At $20/bl WTI about 75pc of these marginal stripper wells are still able to cover their cash cost, according to Rystad, but the remaining 25pc, or about 300,000 b/d, are not. Given their size and output, these wells will be the first candidates for shut-in. If crude prices fall further, more will face closures as they are not able to cover their costs. Nymex WTI settled at $20.09/bl yesterday, at its lowest since February 2002.
Even so, shutting down the vast majority of these stripper wells is unlikely because the cost of permanently closing them would be higher than the losses the owners would incur in keeping them in production for a few years.
The cost to close ranges anywhere between $20,000-$40,000/well. Even if oil prices are $10/bl below the cash breakeven, a typical marginal well will lose around $600/month, or $7,200/year. Hence, the operator can keep these wells producing for about four years before the loss would match the cost of abandoning the well.
Rystad's analysis shows that historically most shut-ins of these wells have been for good, and they have rarely been reactivated when oil prices have recovered because of the high cost of restarting them and the loss of reservoir pressure that would occur with the closures.
More than half of marginal wells are operated by private operators, including private equity-backed players and hundreds of small independent producers and family-owned businesses, it said.
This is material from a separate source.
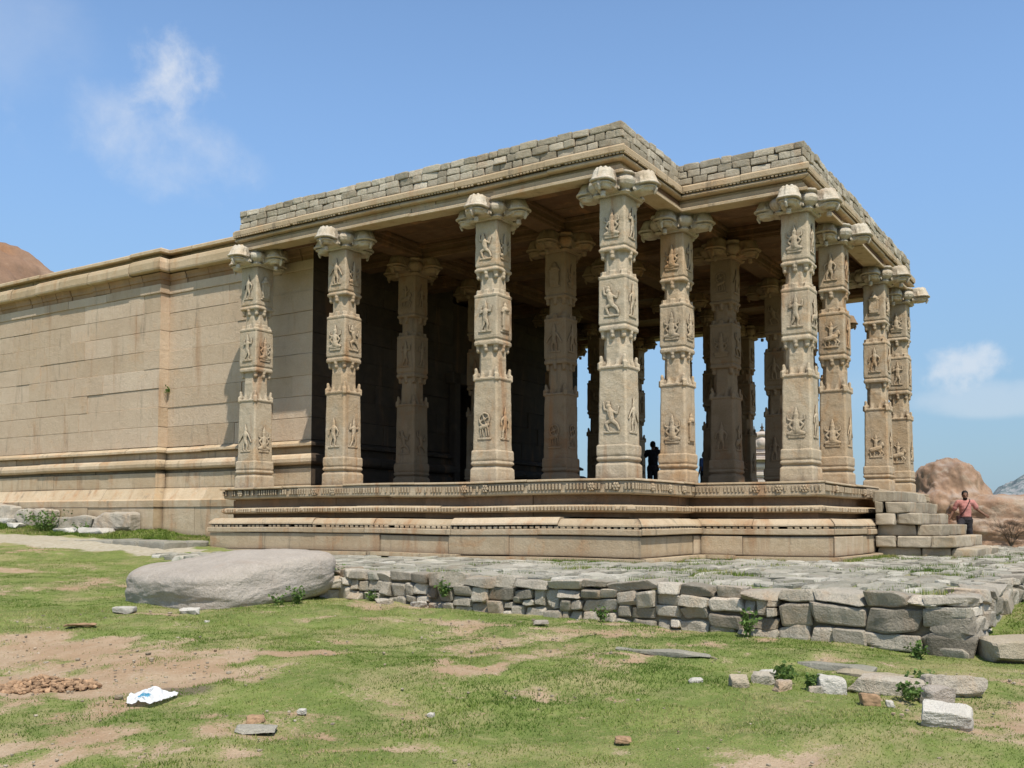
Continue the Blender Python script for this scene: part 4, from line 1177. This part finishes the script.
for i, (x, y, h, ns, sp, lb) in enumerate((
        (-8.72, -6.72, .15, 18, .16, 'green weed spilling round the near edge of the large flat slab'),
        (-8.2, -6.72, .14, 12, .12, 'weed sprouting between the large slab and the tan slab'),
        (-8.65, -5.75, .17, 16, .13, 'tuft of weed behind the rusty grey stone'),
        (-8.75, -6.0, .12, 12, .12, 'low weed left of the pale rounded stone'))):
    weed(x, y, gz(x, y), h, ns, sp, lb, 60 + i, gw2)
weed(-.55, 17.3, gz(-.55, 17.3), .62, 60, .75, 'bushy bright green weed at the foot of the shrine wall', 70, None)
weed(-.5, 15.6, gz(-.5, 15.6), .3, 20, .4, 'low green weed by the pale slab at the shrine corner', 71, None)
weed(XI - .02, 14.02, 2.75, .26, 10, .08, 'tuft sprouting from the vertical joint in the shrine wall', 72, None, (-1, -.3))
weed(XI - .1, 11.0, 5.62, .32, 14, .12, 'tuft hanging under the shrine cornice beside the first pillar', 73, None, (-1, 0))

# dry shrub in front of the orange rock
r = random.Random(5)
root = empty('dry_shrub', (16.15, -4.95, gz(16.15, -4.95) + .15), label='leafless grey shrub in front of the orange rock face', cat='shrub')
sm = MB()
def twig(p, d, L, w, lev):
    q_ = p + d * L
    s = d.cross(V((.3, .5, .8))).normalized() * w; s2 = d.cross(s).normalized() * w
    sm.add([p + s, p - s * .5 + s2, p - s * .5 - s2, q_ + s * .5, q_ - s * .3 + s2 * .5, q_ - s * .3 - s2 * .5], [(0, 1, 4, 3), (1, 2, 5, 4), (2, 0, 3, 5)], r.gauss(0, 1))
    if lev:
        for _ in range(3):
            nd = (d + V((r.gauss(0, .5), r.gauss(0, .5), r.gauss(.05, .4)))).normalized()
            twig(p.lerp(q_, r.uniform(.5, 1)), nd, L * r.uniform(.5, .85), w * .6, lev - 1)
for _ in range(11):
    a = r.uniform(0, 6.28)
    twig(V((0, 0, 0)), V((math.cos(a) * .5, math.sin(a) * .7, 1)).normalized(), r.uniform(.4, .65), .014, 4)
sm.build('branch', M['twig'], root)
root.scale = (.75, .75, .8)

# ------------------------------------------------------------------ people
def person(loc, rz, sc, pose, shirt, label, extras=None, group=None):
    root = empty('person', loc, rz, label=label, cat='person', group=group)
    root.scale = (sc,) * 3
    J = dict(pelvis=(0, 0, .95), waist=(0, 0, 1.08), chest=(0, 0, 1.32), neck=(0, .0, 1.47), head=(0, -.01, 1.60),
             shL=(.19, 0, 1.42), shR=(-.19, 0, 1.42), hipL=(.095, 0, .92), hipR=(-.095, 0, .92),
             kneeL=(.10, -.01, .50), kneeR=(-.10, -.01, .50), ankL=(.10, .02, .09), ankR=(-.10, .02, .09),
             elL=(.25, .02, 1.13), elR=(-.25, .02, 1.13), haL=(.27, -.06, .88), haR=(-.27, -.06, .88))
    J.update(pose); J = {k: V(v) for k, v in J.items()}
    body = bmesh.new()
    b_caps(body, J['pelvis'], J['waist'], .135, .125, 12); b_caps(body, J['waist'], J['chest'], .13, .15, 12)
    b_caps(body, J['shL'] * .7 + J['chest'] * .3, J['shR'] * .7 + J['chest'] * .3, .085, .085, 10)
    b_caps(body, J['chest'], J['neck'], .09, .058, 10)
    b_caps(body, J['neck'], J['head'], .056, .055, 10)
    H = J['head']
    b_ball(body, H + V((0, .012, .025)), .098, (.80, 1.0, 1.18), 3)
    b_ball(body, H + V((0, -.03, -.045)), .065, (.85, .95, .95), 2)
    b_caps(body, H + V((0, -.088, .02)), H + V((0, -.112, -.018)), .012, .017, 6)
    b_caps(body, H + V((-.025, -.085, -.055)), H + V((.025, -.085, -.055)), .011, .011, 6)
    for s in (-1, 1):
        b_ball(body, H + V((s * .078, .01, 0)), .026, (.5, .9, 1.3), 1)
        b_ball(body, H + V((s * .033, -.082, .03)), .014, sub=1)
    for s in 'LR':
        b_caps(body, J['sh' + s], J['el' + s], .055, .043, 10); b_caps(body, J['el' + s], J['ha' + s], .042, .029, 10)
        d = (J['ha' + s] - J['el' + s]).normalized()
        side = d.cross(V((0, 1, 0))).normalized(); nrm = d.cross(side)
        hd = J['ha' + s]
        for e in (-.022, 0, .022): b_caps(body, hd + side * e * .6, hd + d * .085 + side * e, .019, .017, 6)
        for q_, e in enumerate((-.033, -.011, .011, .033)):
            L = (.06, .075, .07, .055)[q_]
            a = hd + d * .09 + side * e; b_ = a + d * L * .55 + nrm * .01; c_ = b_ + d * L * .4 + nrm * .025
            b_caps(body, a, b_, .0095, .009, 5); b_caps(body, b_, c_, .009, .0075, 5)
        b_caps(body, hd + d * .03 + side * .03, hd + d * .075 + side * .062, .012, .010, 5)
        b_caps(body, J['hip' + s], J['knee' + s], .088, .058, 10); b_caps(body, J['knee' + s], J['ank' + s], .056, .038, 10)
        b_caps(body, J['ank' + s] + V((0, .03, -.045)), J['ank' + s] + V((0, -.15, -.055)), .042, .034, 8)
    link('body', remeshed(body, 'body', .0105, 2), M['skin'], root)
    hr = bmesh.new()
    b_ball(hr, H + V((0, .030, .052)), .104, (.86, 1.0, 1.05), 3)
    if extras and 'beard' in extras: b_ball(hr, H + V((0, -.045, -.075)), .062, (.95, .8, .8), 2)
    link('hair', remeshed(hr, 'hair', .011, 1, .01, 30), M['hair'], root)
    sh = bmesh.new()
    b_caps(sh, J['pelvis'] + V((0, 0, .06)), J['waist'], .160, .152, 14); b_caps(sh, J['waist'], J['chest'], .158, .168, 14)
    b_caps(sh, J['shL'] * .72 + J['chest'] * .28, J['shR'] * .72 + J['chest'] * .28, .10, .10, 12)
    b_caps(sh, J['chest'], J['neck'] - V((0, 0, .05)), .12, .078, 12)
    for s in 'LR':
        b_caps(sh, J['sh' + s], J['sh' + s].lerp(J['el' + s], .72), .073, .072, 10)
    link('shirt', remeshed(sh, 'shirt', .0115, 2, .012, 8), shirt, root)
    tr = bmesh.new()
    b_caps(tr, J['pelvis'] - V((0, 0, .03)), J['pelvis'] + V((0, 0, .05)), .157, .150, 14)
    for s in 'LR':
        b_caps(tr, J['hip' + s], J['knee' + s], .110, .082, 12); b_caps(tr, J['knee' + s], J['ank' + s] + V((0, 0, .02)), .078, .068, 12)
    link('trousers', remeshed(tr, 'trousers', .0115, 2, .014, 8), M['trousers'], root)
    if extras and 'strap' in extras:
        sp = bmesh.new()
        pts = [V((.13, .07, 1.50)), V((.11, -.10, 1.46)), V((.03, -.185, 1.30)), V((-.07, -.19, 1.14)), V((-.16, -.10, 1.02))]
        for a, b_ in zip(pts[:-1], pts[1:]): b_caps(sp, a, b_, .016, .016, 6)
        b_box(sp, (-.19, -.02, .93), (.04, .12, .10))
        link('shoulder_bag', remeshed(sp, 'shoulder_bag', .011, 1), M['strap'], root)
    return root
face = lambda x, y: math.atan2(-8.2 - y, -16.6 - x) + PI / 2          # turn the -Y front of a figure to the lawn
person((13.4, -4.10, gz(13.4, -4.10) + .10), face(13.5, -4.28) + .15, .97,
       dict(shL=(.20, 0, 1.42), elL=(.33, .04, 1.20), haL=(.50, -.05, 1.06), elR=(-.31, .05, 1.17), haR=(-.43, -.02, .93),
            kneeR=(-.20, -.30, .70), ankR=(-.22, -.22, .30), kneeL=(.10, .02, .50), ankL=(.10, .08, .09)),
       M['pink'], 'man in pink shirt with a diagonal bag strap walking beside the staircase', ('beard', 'strap'))
p1 = person((11.75, 4.62, .016), face(11.75, 4.62) + PI - .2, .99,
       dict(elL=(.27, -.16, 1.27), haL=(.10, -.30, 1.50), elR=(-.27, -.16, 1.27), haR=(-.10, -.30, 1.50)),
       M['black_shirt'], 'person in dark clothes raising a camera between the pillars, seen from behind')
person((14.55, 4.02, .016), face(14.55, 4.02) + PI + .9, .90, {}, M['blue'], 'person in a blue shirt standing deep inside the hall behind the carved pillars')
cam_o = MB()
chamfer_box(cam_o, (0, 0, 0), (.065, .035, .042), .01)
bmc = bmesh.new(); b_lathe(bmc, (0, 0, 0), [(.03, 0), (.034, .02), (.034, .07), (.028, .075)], 14)
bmesh.ops.rotate(bmc, verts=bmc.verts, cent=(0, 0, 0), matrix=Matrix.Rotation(PI / 2, 3, 'X'))
for i, v in enumerate(bmc.verts): v.index = i
bmc.verts.ensure_lookup_table()
lens_b = MB(); lens_b.add([v.co + V((0, -.03, 0)) for v in bmc.verts], [[v.index for v in f.verts] for f in bmc.faces])
Rz = Matrix.Rotation(p1.rotation_euler.z, 3, 'Z')
cl_ = p1.location + Rz @ (V((0, -.345, 1.56)) * .99)
ce = empty('camera', cl_, p1.rotation_euler.z, label='small black camera held up by the person between the pillars', cat='camera')
cam_o.build('camera_body', M['camera'], ce); lens_b.build('lens', M['camera'], ce, True)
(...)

But about 40pc of the output is controlled by publicly-traded independent operators, with nearly 340,000 b/d, and majors accounting for 160,000 b/d.
"Hence, stripper well supply may be less elastic and flexible than some people might think, and it might not be the source of supply that would help balance the market," Rystad's head of shale research Artem Abramov said.
More than 440,000 b/d of Permian oil, in Texas and New Mexico, presently comes from marginal wells, it said.
US energy investment bank Tudor Pickering Holt in a note today said while most public upstream operators have yet to detail their shut-in plans, a potential closure of a portion of their production looks imminent as storage fills up in coming months.